Mulyanto menegaskan PLTS ini sangat prospektif. Selain harganya kompetitif juga sangat fleksibel untuk dipasang di atap rumah-rumah masyarakat. Apalagi lokusnya untuk daerah-daerah yang masih belum teraliri listrik, karena jauh dari transmisi listrik. Atau pada daerah-daerah yang masih menggunakan listrik dari sumber BBM impor.

“Program ini dapat meningkatkan kontribusi listrik EBT, elektrifikasi menuju 100% dan reduksi BBM impor sekaligus. Jadi Pemerintah jangan ragu-ragu untuk memberikan insentif,” tandas Mulyanto.

Untuk diketahui, Indonesia memiliki harta karun sumber energi surya yang sangat besar, karena sebagai negara yang dilalui Garis Khatulistiwa, dimana matahari bersinar sepanjang waktu.

Berdasarkan data Kementerian Energi dan Sumber Daya Mineral (ESDM), potensi itu mencapai lebih dari 200 GW. Sementara sampai tahun 2020, pemanfataan listrik dari sumber energi ini baru mencapai 150 MW atau sebesar 0,07%-nya.  Jumlah yang masih sangat kecil.

Selain itu, PLTS memiliki keunggulan dari segi fleksibilitas lokasi pembangkit. Tidak seperti sumber energi lain yang sangat rigid terkait lokasi pembangkitnya. Bahkan panel listrik energi surya ini dapat dipasang di atas atap rumah atau kantor.

Dan yang utama, karena perkembangan teknologi harga energi surya terus turun dan semakin kompetitif.  Pada tahun 2013 harga listrik tenaga surya sebesar 20 sen dolar (per kWh).

Lima tahun terakhir harganya menurun sampai separonya menjadi 10 sen.

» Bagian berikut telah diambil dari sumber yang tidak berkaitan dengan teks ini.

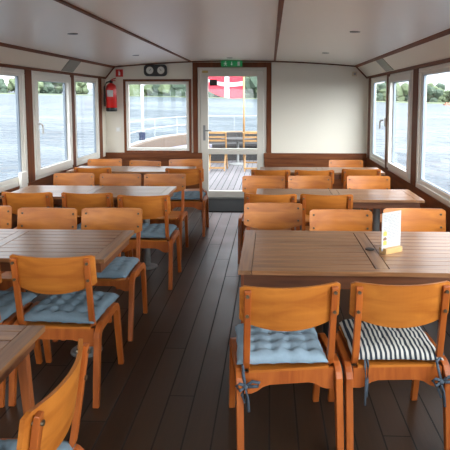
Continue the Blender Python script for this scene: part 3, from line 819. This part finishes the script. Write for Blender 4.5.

Hari ini PLTS Apung di Cirata harganya 5,8 sen dolar (per kWh). Bahkan, diinformasikan ada calon investor yang berminat untuk investasi pembangunan PLTS di Tanah Air dengan harga listrik hanya sebesar 4 sen dolar per kWh.  Di beberapa negara Asean harga listrik dari PLTS ini bahkan bisa mencapai 1.7 sen/kWh. Jauh lebih murah dari listrik PLTU.